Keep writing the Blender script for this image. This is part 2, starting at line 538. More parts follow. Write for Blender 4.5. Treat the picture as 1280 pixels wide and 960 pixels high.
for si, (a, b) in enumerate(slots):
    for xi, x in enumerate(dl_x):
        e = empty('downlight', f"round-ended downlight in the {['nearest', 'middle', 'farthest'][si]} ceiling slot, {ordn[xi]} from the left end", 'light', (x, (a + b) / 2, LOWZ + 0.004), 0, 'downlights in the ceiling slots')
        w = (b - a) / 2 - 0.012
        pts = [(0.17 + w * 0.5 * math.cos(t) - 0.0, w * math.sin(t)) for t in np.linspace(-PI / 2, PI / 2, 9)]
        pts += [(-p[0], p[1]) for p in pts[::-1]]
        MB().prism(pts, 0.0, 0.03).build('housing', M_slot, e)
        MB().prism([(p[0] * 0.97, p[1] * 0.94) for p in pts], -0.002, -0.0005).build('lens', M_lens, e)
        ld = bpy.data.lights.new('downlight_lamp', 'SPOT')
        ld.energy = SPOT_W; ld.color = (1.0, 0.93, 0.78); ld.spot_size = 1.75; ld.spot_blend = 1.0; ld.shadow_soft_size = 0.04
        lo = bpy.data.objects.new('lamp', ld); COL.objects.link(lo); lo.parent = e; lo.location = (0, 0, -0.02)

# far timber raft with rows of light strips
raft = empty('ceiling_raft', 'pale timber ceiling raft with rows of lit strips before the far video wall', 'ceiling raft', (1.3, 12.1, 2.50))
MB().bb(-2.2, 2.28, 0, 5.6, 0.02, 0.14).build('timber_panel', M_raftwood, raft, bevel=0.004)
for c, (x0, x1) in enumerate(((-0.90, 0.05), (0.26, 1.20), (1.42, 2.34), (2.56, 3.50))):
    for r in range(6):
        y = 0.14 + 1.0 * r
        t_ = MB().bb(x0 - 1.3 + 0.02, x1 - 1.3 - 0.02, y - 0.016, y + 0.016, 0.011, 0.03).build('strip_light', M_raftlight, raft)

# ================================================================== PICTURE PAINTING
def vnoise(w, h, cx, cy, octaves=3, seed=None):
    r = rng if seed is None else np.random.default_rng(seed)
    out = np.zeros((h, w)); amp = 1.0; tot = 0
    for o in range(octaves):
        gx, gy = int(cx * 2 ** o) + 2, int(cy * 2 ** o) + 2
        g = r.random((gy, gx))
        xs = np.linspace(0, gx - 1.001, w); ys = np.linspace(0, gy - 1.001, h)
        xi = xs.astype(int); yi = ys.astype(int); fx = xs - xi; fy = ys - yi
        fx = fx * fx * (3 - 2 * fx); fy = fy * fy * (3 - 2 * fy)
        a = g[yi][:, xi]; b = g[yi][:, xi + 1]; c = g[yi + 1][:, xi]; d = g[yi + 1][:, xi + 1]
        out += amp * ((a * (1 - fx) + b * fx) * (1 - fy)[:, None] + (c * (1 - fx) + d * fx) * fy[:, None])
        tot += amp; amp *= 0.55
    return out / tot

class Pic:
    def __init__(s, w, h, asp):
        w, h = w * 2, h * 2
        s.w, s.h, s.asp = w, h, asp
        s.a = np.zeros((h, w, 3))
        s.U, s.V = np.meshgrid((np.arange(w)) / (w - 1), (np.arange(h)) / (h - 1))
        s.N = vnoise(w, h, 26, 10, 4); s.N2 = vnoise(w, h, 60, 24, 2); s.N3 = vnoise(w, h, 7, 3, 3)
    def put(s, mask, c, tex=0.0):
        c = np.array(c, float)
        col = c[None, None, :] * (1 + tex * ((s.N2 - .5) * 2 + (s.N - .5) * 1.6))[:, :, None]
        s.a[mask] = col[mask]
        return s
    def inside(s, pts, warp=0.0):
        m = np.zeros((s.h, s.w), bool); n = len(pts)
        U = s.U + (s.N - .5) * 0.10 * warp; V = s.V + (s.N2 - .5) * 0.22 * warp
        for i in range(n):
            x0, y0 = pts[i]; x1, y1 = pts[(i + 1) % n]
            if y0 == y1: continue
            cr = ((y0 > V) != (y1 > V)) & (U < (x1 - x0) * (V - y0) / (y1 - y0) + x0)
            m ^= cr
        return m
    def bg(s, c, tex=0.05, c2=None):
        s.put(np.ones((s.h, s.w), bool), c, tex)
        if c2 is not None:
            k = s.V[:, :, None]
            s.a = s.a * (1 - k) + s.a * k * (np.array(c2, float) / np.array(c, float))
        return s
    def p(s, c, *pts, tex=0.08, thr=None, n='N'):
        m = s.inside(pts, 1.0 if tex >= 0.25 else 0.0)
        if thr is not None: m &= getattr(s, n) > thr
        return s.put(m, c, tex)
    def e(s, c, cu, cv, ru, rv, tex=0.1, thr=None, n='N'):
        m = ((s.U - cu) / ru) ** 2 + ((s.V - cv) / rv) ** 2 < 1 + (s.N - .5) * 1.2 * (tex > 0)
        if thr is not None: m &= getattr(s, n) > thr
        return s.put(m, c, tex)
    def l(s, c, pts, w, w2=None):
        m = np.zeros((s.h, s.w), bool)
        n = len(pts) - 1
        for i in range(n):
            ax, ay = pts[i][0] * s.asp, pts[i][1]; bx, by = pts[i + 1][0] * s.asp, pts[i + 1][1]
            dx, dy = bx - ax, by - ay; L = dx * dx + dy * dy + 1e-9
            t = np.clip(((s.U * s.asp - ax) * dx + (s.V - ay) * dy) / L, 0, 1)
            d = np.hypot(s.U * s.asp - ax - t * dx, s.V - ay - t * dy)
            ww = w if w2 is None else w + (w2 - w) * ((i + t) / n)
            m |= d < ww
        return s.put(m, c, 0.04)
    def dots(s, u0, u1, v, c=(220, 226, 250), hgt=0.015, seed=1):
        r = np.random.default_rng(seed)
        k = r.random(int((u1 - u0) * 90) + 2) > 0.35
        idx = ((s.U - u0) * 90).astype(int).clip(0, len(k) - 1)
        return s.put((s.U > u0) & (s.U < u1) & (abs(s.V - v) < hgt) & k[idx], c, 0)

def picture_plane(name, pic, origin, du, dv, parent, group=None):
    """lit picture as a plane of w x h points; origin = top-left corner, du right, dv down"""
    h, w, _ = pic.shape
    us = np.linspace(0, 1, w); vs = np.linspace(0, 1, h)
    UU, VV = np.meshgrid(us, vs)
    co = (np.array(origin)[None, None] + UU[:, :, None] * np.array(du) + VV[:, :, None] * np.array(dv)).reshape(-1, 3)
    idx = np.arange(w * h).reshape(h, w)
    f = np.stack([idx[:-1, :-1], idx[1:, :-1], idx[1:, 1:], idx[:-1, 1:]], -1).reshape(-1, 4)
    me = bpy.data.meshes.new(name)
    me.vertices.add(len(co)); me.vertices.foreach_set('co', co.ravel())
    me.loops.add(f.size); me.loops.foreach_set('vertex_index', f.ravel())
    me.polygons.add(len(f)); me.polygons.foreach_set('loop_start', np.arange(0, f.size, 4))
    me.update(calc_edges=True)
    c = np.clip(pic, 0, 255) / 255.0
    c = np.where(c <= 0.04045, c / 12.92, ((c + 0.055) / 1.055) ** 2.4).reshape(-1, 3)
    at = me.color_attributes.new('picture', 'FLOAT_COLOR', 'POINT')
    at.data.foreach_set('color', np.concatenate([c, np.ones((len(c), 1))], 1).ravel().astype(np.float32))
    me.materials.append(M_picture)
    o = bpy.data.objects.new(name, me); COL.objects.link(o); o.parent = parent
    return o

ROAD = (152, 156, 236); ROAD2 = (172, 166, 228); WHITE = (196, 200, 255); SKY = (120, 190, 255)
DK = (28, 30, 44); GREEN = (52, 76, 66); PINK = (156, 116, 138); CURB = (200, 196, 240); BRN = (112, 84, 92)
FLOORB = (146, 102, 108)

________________

Task description:
Take the listing above and set it down exactly.

Response below:
Keep writing the Blender script for this image. This is part 2, starting at line 538. More parts follow. Write for Blender 4.5. Treat the picture as 1280 pixels wide and 960 pixels high.
for si, (a, b) in enumerate(slots):
    for xi, x in enumerate(dl_x):
        e = empty('downlight', f"round-ended downlight in the {['nearest', 'middle', 'farthest'][si]} ceiling slot, {ordn[xi]} from the left end", 'light', (x, (a + b) / 2, LOWZ + 0.004), 0, 'downlights in the ceiling slots')
        w = (b - a) / 2 - 0.012
        pts = [(0.17 + w * 0.5 * math.cos(t) - 0.0, w * math.sin(t)) for t in np.linspace(-PI / 2, PI / 2, 9)]
        pts += [(-p[0], p[1]) for p in pts[::-1]]
        MB().prism(pts, 0.0, 0.03).build('housing', M_slot, e)
        MB().prism([(p[0] * 0.97, p[1] * 0.94) for p in pts], -0.002, -0.0005).build('lens', M_lens, e)
        ld = bpy.data.lights.new('downlight_lamp', 'SPOT')
        ld.energy = SPOT_W; ld.color = (1.0, 0.93, 0.78); ld.spot_size = 1.75; ld.spot_blend = 1.0; ld.shadow_soft_size = 0.04
        lo = bpy.data.objects.new('lamp', ld); COL.objects.link(lo); lo.parent = e; lo.location = (0, 0, -0.02)

# far timber raft with rows of light strips
raft = empty('ceiling_raft', 'pale timber ceiling raft with rows of lit strips before the far video wall', 'ceiling raft', (1.3, 12.1, 2.50))
MB().bb(-2.2, 2.28, 0, 5.6, 0.02, 0.14).build('timber_panel', M_raftwood, raft, bevel=0.004)
for c, (x0, x1) in enumerate(((-0.90, 0.05), (0.26, 1.20), (1.42, 2.34), (2.56, 3.50))):
    for r in range(6):
        y = 0.14 + 1.0 * r
        t_ = MB().bb(x0 - 1.3 + 0.02, x1 - 1.3 - 0.02, y - 0.016, y + 0.016, 0.011, 0.03).build('strip_light', M_raftlight, raft)

# ================================================================== PICTURE PAINTING
def vnoise(w, h, cx, cy, octaves=3, seed=None):
    r = rng if seed is None else np.random.default_rng(seed)
    out = np.zeros((h, w)); amp = 1.0; tot = 0
    for o in range(octaves):
        gx, gy = int(cx * 2 ** o) + 2, int(cy * 2 ** o) + 2
        g = r.random((gy, gx))
        xs = np.linspace(0, gx - 1.001, w); ys = np.linspace(0, gy - 1.001, h)
        xi = xs.astype(int); yi = ys.astype(int); fx = xs - xi; fy = ys - yi
        fx = fx * fx * (3 - 2 * fx); fy = fy * fy * (3 - 2 * fy)
        a = g[yi][:, xi]; b = g[yi][:, xi + 1]; c = g[yi + 1][:, xi]; d = g[yi + 1][:, xi + 1]
        out += amp * ((a * (1 - fx) + b * fx) * (1 - fy)[:, None] + (c * (1 - fx) + d * fx) * fy[:, None])
        tot += amp; amp *= 0.55
    return out / tot

class Pic:
    def __init__(s, w, h, asp):
        w, h = w * 2, h * 2
        s.w, s.h, s.asp = w, h, asp
        s.a = np.zeros((h, w, 3))
        s.U, s.V = np.meshgrid((np.arange(w)) / (w - 1), (np.arange(h)) / (h - 1))
        s.N = vnoise(w, h, 26, 10, 4); s.N2 = vnoise(w, h, 60, 24, 2); s.N3 = vnoise(w, h, 7, 3, 3)
    def put(s, mask, c, tex=0.0):
        c = np.array(c, float)
        col = c[None, None, :] * (1 + tex * ((s.N2 - .5) * 2 + (s.N - .5) * 1.6))[:, :, None]
        s.a[mask] = col[mask]
        return s
    def inside(s, pts, warp=0.0):
        m = np.zeros((s.h, s.w), bool); n = len(pts)
        U = s.U + (s.N - .5) * 0.10 * warp; V = s.V + (s.N2 - .5) * 0.22 * warp
        for i in range(n):
            x0, y0 = pts[i]; x1, y1 = pts[(i + 1) % n]
            if y0 == y1: continue
            cr = ((y0 > V) != (y1 > V)) & (U < (x1 - x0) * (V - y0) / (y1 - y0) + x0)
            m ^= cr
        return m
    def bg(s, c, tex=0.05, c2=None):
        s.put(np.ones((s.h, s.w), bool), c, tex)
        if c2 is not None:
            k = s.V[:, :, None]
            s.a = s.a * (1 - k) + s.a * k * (np.array(c2, float) / np.array(c, float))
        return s
    def p(s, c, *pts, tex=0.08, thr=None, n='N'):
        m = s.inside(pts, 1.0 if tex >= 0.25 else 0.0)
        if thr is not None: m &= getattr(s, n) > thr
        return s.put(m, c, tex)
    def e(s, c, cu, cv, ru, rv, tex=0.1, thr=None, n='N'):
        m = ((s.U - cu) / ru) ** 2 + ((s.V - cv) / rv) ** 2 < 1 + (s.N - .5) * 1.2 * (tex > 0)
        if thr is not None: m &= getattr(s, n) > thr
        return s.put(m, c, tex)
    def l(s, c, pts, w, w2=None):
        m = np.zeros((s.h, s.w), bool)
        n = len(pts) - 1
        for i in range(n):
            ax, ay = pts[i][0] * s.asp, pts[i][1]; bx, by = pts[i + 1][0] * s.asp, pts[i + 1][1]
            dx, dy = bx - ax, by - ay; L = dx * dx + dy * dy + 1e-9
            t = np.clip(((s.U * s.asp - ax) * dx + (s.V - ay) * dy) / L, 0, 1)
            d = np.hypot(s.U * s.asp - ax - t * dx, s.V - ay - t * dy)
            ww = w if w2 is None else w + (w2 - w) * ((i + t) / n)
            m |= d < ww
        return s.put(m, c, 0.04)
    def dots(s, u0, u1, v, c=(220, 226, 250), hgt=0.015, seed=1):
        r = np.random.default_rng(seed)
        k = r.random(int((u1 - u0) * 90) + 2) > 0.35
        idx = ((s.U - u0) * 90).astype(int).clip(0, len(k) - 1)
        return s.put((s.U > u0) & (s.U < u1) & (abs(s.V - v) < hgt) & k[idx], c, 0)

def picture_plane(name, pic, origin, du, dv, parent, group=None):
    """lit picture as a plane of w x h points; origin = top-left corner, du right, dv down"""
    h, w, _ = pic.shape
    us = np.linspace(0, 1, w); vs = np.linspace(0, 1, h)
    UU, VV = np.meshgrid(us, vs)
    co = (np.array(origin)[None, None] + UU[:, :, None] * np.array(du) + VV[:, :, None] * np.array(dv)).reshape(-1, 3)
    idx = np.arange(w * h).reshape(h, w)
    f = np.stack([idx[:-1, :-1], idx[1:, :-1], idx[1:, 1:], idx[:-1, 1:]], -1).reshape(-1, 4)
    me = bpy.data.meshes.new(name)
    me.vertices.add(len(co)); me.vertices.foreach_set('co', co.ravel())
    me.loops.add(f.size); me.loops.foreach_set('vertex_index', f.ravel())
    me.polygons.add(len(f)); me.polygons.foreach_set('loop_start', np.arange(0, f.size, 4))
    me.update(calc_edges=True)
    c = np.clip(pic, 0, 255) / 255.0
    c = np.where(c <= 0.04045, c / 12.92, ((c + 0.055) / 1.055) ** 2.4).reshape(-1, 3)
    at = me.color_attributes.new('picture', 'FLOAT_COLOR', 'POINT')
    at.data.foreach_set('color', np.concatenate([c, np.ones((len(c), 1))], 1).ravel().astype(np.float32))
    me.materials.append(M_picture)
    o = bpy.data.objects.new(name, me); COL.objects.link(o); o.parent = parent
    return o

ROAD = (152, 156, 236); ROAD2 = (172, 166, 228); WHITE = (196, 200, 255); SKY = (120, 190, 255)
DK = (28, 30, 44); GREEN = (52, 76, 66); PINK = (156, 116, 138); CURB = (200, 196, 240); BRN = (112, 84, 92)
FLOORB = (146, 102, 108)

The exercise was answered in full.